Writing Design Docs

Brenda Brathwaite recently posted an excellent article on creating a game design doc. Her best advice:

Before you start writing, consider is your audience. Many new designers write documents as if they’re being written for gamers instead of a programmer who’s tired, annoyed and up at 3 a.m. coding your combat system…

So true! Even if you’re just writing implementation notes for yourself, this is an important thing to keep in mind. When there are a lot of complicated rules going on, it’s easy to get bogged down with loose ends when programming the implementation. Unfortunately, this sometimes means important details get overlooked. A careful and detailed list of requirements without a lot of extra hype cluttering it up is invaluable as a checklist when the going gets rough. It will help prevent anything from being missed.

Writing the right amount of detail is a fine art. You need enough detail to make sure everything important is explicitly defined, but not so much that the document becomes so overwhelming that you–or your team–will be tempted to just skim over it when you refer back to it later. Personally, I’m a big fan of writing design docs in html help file format, mainly because most of the editors force you to create drill-down type topics instead of writing the document linearly. Incidentally, many of the editors will also let you save to PDF or other file formats… it’s not the file format that’s important, as much as the concept of writing hierarchically instead of linearly.

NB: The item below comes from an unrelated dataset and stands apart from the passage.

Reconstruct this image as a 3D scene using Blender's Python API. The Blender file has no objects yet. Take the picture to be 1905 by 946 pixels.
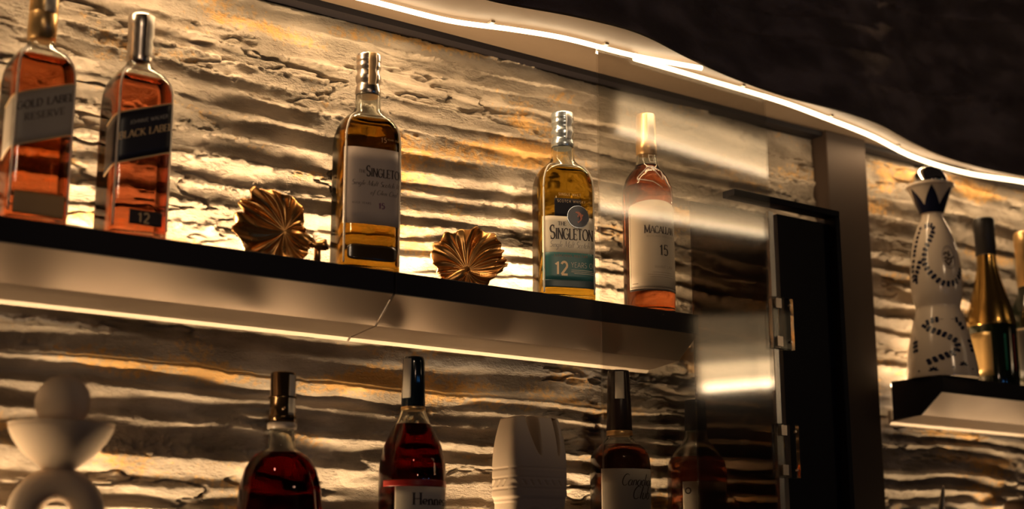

Hierarchical format is very helpful when implementing because it allows you to keep track of the big picture with fewer minutiae details in the way while blocking out the architecture, yet you can focus in on the important-yet-tiny things when you implement the specifics. If you have the discipline to do it, keywording individual topics is also immensely valuable as the document grows in size. When programming large systems so many components end up more interrelated than people realize, and good keywords are another tool that help find everything important when you’re coding it up.